SET EXERCISE → Could you transcribe the material below exactly, without leaving out a single line?

=====

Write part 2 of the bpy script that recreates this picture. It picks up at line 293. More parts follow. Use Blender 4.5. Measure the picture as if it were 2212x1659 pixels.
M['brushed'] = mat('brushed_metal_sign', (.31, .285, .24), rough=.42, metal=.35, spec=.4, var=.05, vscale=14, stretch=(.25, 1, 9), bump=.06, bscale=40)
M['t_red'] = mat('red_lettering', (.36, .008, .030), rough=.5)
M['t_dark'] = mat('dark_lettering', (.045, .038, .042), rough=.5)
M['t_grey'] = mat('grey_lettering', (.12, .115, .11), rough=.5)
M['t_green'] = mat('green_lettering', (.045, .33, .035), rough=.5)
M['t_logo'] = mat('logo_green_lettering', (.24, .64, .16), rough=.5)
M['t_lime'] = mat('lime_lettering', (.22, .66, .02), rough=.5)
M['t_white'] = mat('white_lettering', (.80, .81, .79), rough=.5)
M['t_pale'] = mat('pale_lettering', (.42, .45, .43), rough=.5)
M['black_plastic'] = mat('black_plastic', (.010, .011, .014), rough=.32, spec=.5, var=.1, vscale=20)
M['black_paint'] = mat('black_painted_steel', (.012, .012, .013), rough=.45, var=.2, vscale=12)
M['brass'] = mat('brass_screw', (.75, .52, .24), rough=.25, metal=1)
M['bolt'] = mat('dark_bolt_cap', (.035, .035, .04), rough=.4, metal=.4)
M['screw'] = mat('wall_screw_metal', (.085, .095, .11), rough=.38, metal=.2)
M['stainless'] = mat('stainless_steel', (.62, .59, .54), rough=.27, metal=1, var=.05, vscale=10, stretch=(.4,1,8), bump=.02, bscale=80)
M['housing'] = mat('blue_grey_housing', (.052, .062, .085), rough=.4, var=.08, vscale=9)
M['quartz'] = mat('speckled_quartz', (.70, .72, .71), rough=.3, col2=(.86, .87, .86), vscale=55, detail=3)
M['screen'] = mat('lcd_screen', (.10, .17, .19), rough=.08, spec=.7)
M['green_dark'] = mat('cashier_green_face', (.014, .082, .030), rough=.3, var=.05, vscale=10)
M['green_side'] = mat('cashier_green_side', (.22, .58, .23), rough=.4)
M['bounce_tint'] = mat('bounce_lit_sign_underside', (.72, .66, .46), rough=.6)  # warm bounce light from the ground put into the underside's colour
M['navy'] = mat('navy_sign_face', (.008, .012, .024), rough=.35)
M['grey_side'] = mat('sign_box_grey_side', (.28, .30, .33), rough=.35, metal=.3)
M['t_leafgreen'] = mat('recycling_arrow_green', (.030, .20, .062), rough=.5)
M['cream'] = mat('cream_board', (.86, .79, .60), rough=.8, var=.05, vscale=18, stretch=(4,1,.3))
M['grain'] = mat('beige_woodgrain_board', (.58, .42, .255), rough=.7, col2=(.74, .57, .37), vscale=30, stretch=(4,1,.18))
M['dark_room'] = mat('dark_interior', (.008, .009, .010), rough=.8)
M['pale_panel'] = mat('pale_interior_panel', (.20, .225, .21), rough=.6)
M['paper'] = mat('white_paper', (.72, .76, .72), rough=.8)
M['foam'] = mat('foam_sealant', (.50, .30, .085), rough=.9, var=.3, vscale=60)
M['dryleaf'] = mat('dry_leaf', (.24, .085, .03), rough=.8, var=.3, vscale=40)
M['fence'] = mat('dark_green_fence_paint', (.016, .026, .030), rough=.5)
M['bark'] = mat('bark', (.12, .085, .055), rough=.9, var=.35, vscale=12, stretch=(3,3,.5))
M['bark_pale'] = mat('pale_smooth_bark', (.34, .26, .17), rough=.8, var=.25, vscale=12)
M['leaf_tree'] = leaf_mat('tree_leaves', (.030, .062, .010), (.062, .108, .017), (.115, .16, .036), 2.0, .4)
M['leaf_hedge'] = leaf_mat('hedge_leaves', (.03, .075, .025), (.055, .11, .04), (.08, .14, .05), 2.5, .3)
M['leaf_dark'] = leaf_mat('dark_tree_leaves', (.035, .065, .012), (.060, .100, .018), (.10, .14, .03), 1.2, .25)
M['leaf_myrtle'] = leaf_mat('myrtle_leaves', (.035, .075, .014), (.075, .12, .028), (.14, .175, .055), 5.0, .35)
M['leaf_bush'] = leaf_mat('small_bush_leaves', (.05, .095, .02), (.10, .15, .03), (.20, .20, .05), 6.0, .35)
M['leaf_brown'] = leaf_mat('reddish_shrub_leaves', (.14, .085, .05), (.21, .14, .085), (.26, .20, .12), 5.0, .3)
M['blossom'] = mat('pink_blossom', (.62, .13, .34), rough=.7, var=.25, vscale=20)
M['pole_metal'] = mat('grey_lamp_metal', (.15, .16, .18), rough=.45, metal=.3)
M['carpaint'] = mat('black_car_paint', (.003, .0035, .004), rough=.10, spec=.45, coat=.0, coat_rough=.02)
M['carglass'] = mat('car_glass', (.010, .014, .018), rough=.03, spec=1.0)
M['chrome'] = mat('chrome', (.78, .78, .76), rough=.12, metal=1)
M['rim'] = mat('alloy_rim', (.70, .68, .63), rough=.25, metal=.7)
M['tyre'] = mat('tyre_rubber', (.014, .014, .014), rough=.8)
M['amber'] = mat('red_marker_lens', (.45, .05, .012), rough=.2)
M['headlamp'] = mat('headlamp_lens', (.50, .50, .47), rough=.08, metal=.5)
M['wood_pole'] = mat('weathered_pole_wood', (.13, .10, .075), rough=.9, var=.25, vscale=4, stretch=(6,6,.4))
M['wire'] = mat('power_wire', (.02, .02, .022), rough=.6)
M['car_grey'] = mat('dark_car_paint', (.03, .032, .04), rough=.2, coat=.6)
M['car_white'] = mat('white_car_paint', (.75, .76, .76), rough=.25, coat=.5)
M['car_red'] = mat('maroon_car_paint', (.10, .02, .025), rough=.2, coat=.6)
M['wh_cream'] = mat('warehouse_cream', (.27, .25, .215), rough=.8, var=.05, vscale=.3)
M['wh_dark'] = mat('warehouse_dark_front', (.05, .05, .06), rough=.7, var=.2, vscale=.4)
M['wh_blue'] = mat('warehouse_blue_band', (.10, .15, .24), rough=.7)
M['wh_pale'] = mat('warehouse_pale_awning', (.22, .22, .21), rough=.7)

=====

CORRECT ANSWER →
Write part 2 of the bpy script that recreates this picture. It picks up at line 293. More parts follow. Use Blender 4.5. Measure the picture as if it were 2212x1659 pixels.
M['brushed'] = mat('brushed_metal_sign', (.31, .285, .24), rough=.42, metal=.35, spec=.4, var=.05, vscale=14, stretch=(.25, 1, 9), bump=.06, bscale=40)
M['t_red'] = mat('red_lettering', (.36, .008, .030), rough=.5)
M['t_dark'] = mat('dark_lettering', (.045, .038, .042), rough=.5)
M['t_grey'] = mat('grey_lettering', (.12, .115, .11), rough=.5)
M['t_green'] = mat('green_lettering', (.045, .33, .035), rough=.5)
M['t_logo'] = mat('logo_green_lettering', (.24, .64, .16), rough=.5)
M['t_lime'] = mat('lime_lettering', (.22, .66, .02), rough=.5)
M['t_white'] = mat('white_lettering', (.80, .81, .79), rough=.5)
M['t_pale'] = mat('pale_lettering', (.42, .45, .43), rough=.5)
M['black_plastic'] = mat('black_plastic', (.010, .011, .014), rough=.32, spec=.5, var=.1, vscale=20)
M['black_paint'] = mat('black_painted_steel', (.012, .012, .013), rough=.45, var=.2, vscale=12)
M['brass'] = mat('brass_screw', (.75, .52, .24), rough=.25, metal=1)
M['bolt'] = mat('dark_bolt_cap', (.035, .035, .04), rough=.4, metal=.4)
M['screw'] = mat('wall_screw_metal', (.085, .095, .11), rough=.38, metal=.2)
M['stainless'] = mat('stainless_steel', (.62, .59, .54), rough=.27, metal=1, var=.05, vscale=10, stretch=(.4,1,8), bump=.02, bscale=80)
M['housing'] = mat('blue_grey_housing', (.052, .062, .085), rough=.4, var=.08, vscale=9)
M['quartz'] = mat('speckled_quartz', (.70, .72, .71), rough=.3, col2=(.86, .87, .86), vscale=55, detail=3)
M['screen'] = mat('lcd_screen', (.10, .17, .19), rough=.08, spec=.7)
M['green_dark'] = mat('cashier_green_face', (.014, .082, .030), rough=.3, var=.05, vscale=10)
M['green_side'] = mat('cashier_green_side', (.22, .58, .23), rough=.4)
M['bounce_tint'] = mat('bounce_lit_sign_underside', (.72, .66, .46), rough=.6)  # warm bounce light from the ground put into the underside's colour
M['navy'] = mat('navy_sign_face', (.008, .012, .024), rough=.35)
M['grey_side'] = mat('sign_box_grey_side', (.28, .30, .33), rough=.35, metal=.3)
M['t_leafgreen'] = mat('recycling_arrow_green', (.030, .20, .062), rough=.5)
M['cream'] = mat('cream_board', (.86, .79, .60), rough=.8, var=.05, vscale=18, stretch=(4,1,.3))
M['grain'] = mat('beige_woodgrain_board', (.58, .42, .255), rough=.7, col2=(.74, .57, .37), vscale=30, stretch=(4,1,.18))
M['dark_room'] = mat('dark_interior', (.008, .009, .010), rough=.8)
M['pale_panel'] = mat('pale_interior_panel', (.20, .225, .21), rough=.6)
M['paper'] = mat('white_paper', (.72, .76, .72), rough=.8)
M['foam'] = mat('foam_sealant', (.50, .30, .085), rough=.9, var=.3, vscale=60)
M['dryleaf'] = mat('dry_leaf', (.24, .085, .03), rough=.8, var=.3, vscale=40)
M['fence'] = mat('dark_green_fence_paint', (.016, .026, .030), rough=.5)
M['bark'] = mat('bark', (.12, .085, .055), rough=.9, var=.35, vscale=12, stretch=(3,3,.5))
M['bark_pale'] = mat('pale_smooth_bark', (.34, .26, .17), rough=.8, var=.25, vscale=12)
M['leaf_tree'] = leaf_mat('tree_leaves', (.030, .062, .010), (.062, .108, .017), (.115, .16, .036), 2.0, .4)
M['leaf_hedge'] = leaf_mat('hedge_leaves', (.03, .075, .025), (.055, .11, .04), (.08, .14, .05), 2.5, .3)
M['leaf_dark'] = leaf_mat('dark_tree_leaves', (.035, .065, .012), (.060, .100, .018), (.10, .14, .03), 1.2, .25)
M['leaf_myrtle'] = leaf_mat('myrtle_leaves', (.035, .075, .014), (.075, .12, .028), (.14, .175, .055), 5.0, .35)
M['leaf_bush'] = leaf_mat('small_bush_leaves', (.05, .095, .02), (.10, .15, .03), (.20, .20, .05), 6.0, .35)
M['leaf_brown'] = leaf_mat('reddish_shrub_leaves', (.14, .085, .05), (.21, .14, .085), (.26, .20, .12), 5.0, .3)
M['blossom'] = mat('pink_blossom', (.62, .13, .34), rough=.7, var=.25, vscale=20)
M['pole_metal'] = mat('grey_lamp_metal', (.15, .16, .18), rough=.45, metal=.3)
M['carpaint'] = mat('black_car_paint', (.003, .0035, .004), rough=.10, spec=.45, coat=.0, coat_rough=.02)
M['carglass'] = mat('car_glass', (.010, .014, .018), rough=.03, spec=1.0)
M['chrome'] = mat('chrome', (.78, .78, .76), rough=.12, metal=1)
M['rim'] = mat('alloy_rim', (.70, .68, .63), rough=.25, metal=.7)
M['tyre'] = mat('tyre_rubber', (.014, .014, .014), rough=.8)
M['amber'] = mat('red_marker_lens', (.45, .05, .012), rough=.2)
M['headlamp'] = mat('headlamp_lens', (.50, .50, .47), rough=.08, metal=.5)
M['wood_pole'] = mat('weathered_pole_wood', (.13, .10, .075), rough=.9, var=.25, vscale=4, stretch=(6,6,.4))
M['wire'] = mat('power_wire', (.02, .02, .022), rough=.6)
M['car_grey'] = mat('dark_car_paint', (.03, .032, .04), rough=.2, coat=.6)
M['car_white'] = mat('white_car_paint', (.75, .76, .76), rough=.25, coat=.5)
M['car_red'] = mat('maroon_car_paint', (.10, .02, .025), rough=.2, coat=.6)
M['wh_cream'] = mat('warehouse_cream', (.27, .25, .215), rough=.8, var=.05, vscale=.3)
M['wh_dark'] = mat('warehouse_dark_front', (.05, .05, .06), rough=.7, var=.2, vscale=.4)
M['wh_blue'] = mat('warehouse_blue_band', (.10, .15, .24), rough=.7)
M['wh_pale'] = mat('warehouse_pale_awning', (.22, .22, .21), rough=.7)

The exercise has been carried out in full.